Green Wave baseball outlasts Northbridge, 5-1, heads to state title game Saturday

It took twice as long as expected but the Green Wave baseball team is heading back to the Div. 4 state finals.

Abington (#12) upset Northbridge (#9) 5-1 in a marathon 14-inning, 4-hour game Tuesday night that was knotted 0-0 for the first 13 innings. (The standard varsity baseball game lasts 7 innings.)

“I don’t ever recall playing a game that long at the high school level,” said Green Wave Head Coach Steve Perakslis.

Junior Steve Madden started for the Green Wave and gave up zero hits and zero runs over seven innings.  Fellow junior Henry Rogers then pitched the next seven innings, giving up just four hits. His only run came in the bottom of the 14th after Abington had already plated five runs in the top of the frame.  Freshman Ryan Solimini came in to record the final out, a strikeout, that unleashed a built-up celebration among the exhausted Green Wave players and fans.

“[Madden] commanded the strike zone and he pitched ahead in the count,” Perakslis said.

Perakslis was unable to use Jon Sellon, who went the distance Sunday against Amesbury. Sellon will start for Abington on Saturday when they play Seekonk for the Div. 4 state title at Polar Park in Worcester at 3 p.m. Rogers will also be available to pitch that day, as well as Solimini.

It’s the second time in three years Abington will play for the state title.

“It’s all the kids. They’ve been working real hard,” said Perakslis. “We have a tremendous facility to work at and that’s because of the tremendous support from the town.”

The Green Wave’s best chance for runs came in the top of the 1st, when they managed runners on the corners. However, Sellon was thrown out at home on a double steal to end the inning .

Both sides then dug in deep and the game turned into protracted stalemate with neither side able to manage a significant threat.

In a replay of his last start, Madden experienced some early wildness, but settled down after a mound visit from Perakslis. At one point he struck out six of nine batters. He finished with eight strikeouts, 4 walks, and a hit batter.

“I told Steve ‘Let’s get out of this with one run.’ Fortunately, he did better because the way the game went, if he had given up that run, we wouldn’t have won,” Perakslis said.

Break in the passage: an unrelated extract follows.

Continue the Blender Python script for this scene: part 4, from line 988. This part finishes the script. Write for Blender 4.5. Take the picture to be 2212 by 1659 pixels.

Northbridge finally recorded their first hit in the 8th inning off Rogers, who typically serves as a short-inning relief role. However, Rogers was nearly as dominant as Madden, using some great defense to wriggle out of a couple jams.

Sellon, playing center field, was able to double off a Northbridge runner for an inning ending double play in the 8th.

Third baseman Cullen Crocker in the 10th made up for an earlier error by sharing a line drive to end the inning and strand two baserunners.

Right fielder Pat Cummings made a sliding catch in foul territory on the bullpen mound to secure a 1-2-3 11th inning.

And Solimini made a diving catch in left field to keep a Northbridge runner off the basepaths in the 13th.

Perakslis said the dynamite defense kept Abington alive in the game.

“After the 7th, if [Northbridge] scores a run, the game is over, and we don’t get a chance to even it up,” he said.

Back home, hundreds of Green Wave fans were able to nervously follow every pitch thanks to Abington CAM’s broadcast. Matt Nelson called all 14 innings assisted by Bryan Woodford, the Green Wave varsity hockey coach. 

A reporter for Abington News watched the first few innings of the game on his smartphone while on the train commuting back home from Boston.

Abington Little League players gather around a smartphone to watch the final innings of the Green Wave’s 5-1 victory while enjoying a post-game treat at Dairy Queen

Matt and Jessica Heefner, whose son Dylan is on the Green Wave varsity team, monitored the proceedings in Lowell from the Plymouth Street baseball field while watching their younger son, Myles, play in the Abington Little League title game.

A commenter on YouTube said they were watching their grandson play from. Ireland. Nelson reported that Shawn Reilly, the voice of the Green Wave football team, was watching from Logan Airport.

The Green Wave offense finally broke through in the top of the 14th – as the players from #2 English and #3 Seekonk looked on, waiting for their turn to play.

With the bases loaded, junior Cullen Crocker recorded the game’s first RBI with a sacrifice fly that scored punch runner Cam Cooper. Jacob Centrella drove in two more with a double to center. Solimini crushed a pitch to the left field wall scoring Centella. And Sellon capped off the outburst by knocking in Solimini. 

Forty miles to the south, Abington Little Leaguers crowded around a smartphone at Dairy Queen to watch the victorious conclusion of the game that started four hours earlier.

“It took a little longer than we hoped, but you’ve got to do what you got to do if you want to win,” said Perakslis.